Lo más inolvidable y entrañable de este encuentro fue precisamente la visita al Mausoleo. Se bajó del triciclo de pedales en el que nos transportaba y muy orgulloso de su identificación con la Revolución Cubana y de vivir en Santa Clara, ciudad heroica, nos habló de la historia del Che y sus acciones de guerrillero inigualable en la gloriosa toma. Lo más sorprendente y emocionante fue cuando nos recitó de memoria y casi llorando la carta de despedida del Che escrita en parte líneas arriba. A él también le hablé de cuando estuve en el Partido Comunista de México y de la reunión en Ciencias Políticas donde leí el poema que ha estado presente en cada una de estas narraciones anecdóticas a las que me he venido refiriendo.
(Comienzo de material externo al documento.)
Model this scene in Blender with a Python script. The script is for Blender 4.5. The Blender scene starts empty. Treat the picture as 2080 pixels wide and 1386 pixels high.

Volví a recordar aquella escena y volví a decirlo, ahora ante la escucha y la atenta y cristalina mirada de este cubano que al terminar me abrazó diciéndome:
—Mexicano, muchas gracias porque este es el mejor regalo que le puedes dar a un cubano como yo —y ambos llorábamos de emoción.
Así, el recuerdo del Comandante Che Guevara me ha vinculado en distintos momentos al pueblo cubano. Y este relato quiere ser un modesto homenaje a su vida ejemplar y a su enorme contribución a la búsqueda de un mundo mejor para toda la humanidad. No creo que haya un mejor lugar para publicarlo que en este número de la revista Ecos. Sobre todo, porque se trata de un número dedicado a recordar la figura del Che Guevara, personaje que, en la historia de América Latina, ha influido de diversas maneras a varias generaciones latinoamericanas. Este es un muy modesto ejemplo de ello.
Notas
- En ciertos sectores de la ciudad de México: tratamiento coloquial entre amigos de mucha confianza.
- Ira, enojo
- Después se sabría que no murió en combate aunque se le hirió al apresarlo. Un día después fue asesinado por un militar boliviano agente de la CIA.
- Pinche: en este caso (también en México), forma grosera y al mismo tiempo cariñosa de dirigirse a un amigo cercano. Negro: apodo que me pusieron mis amigos por mi color moreno.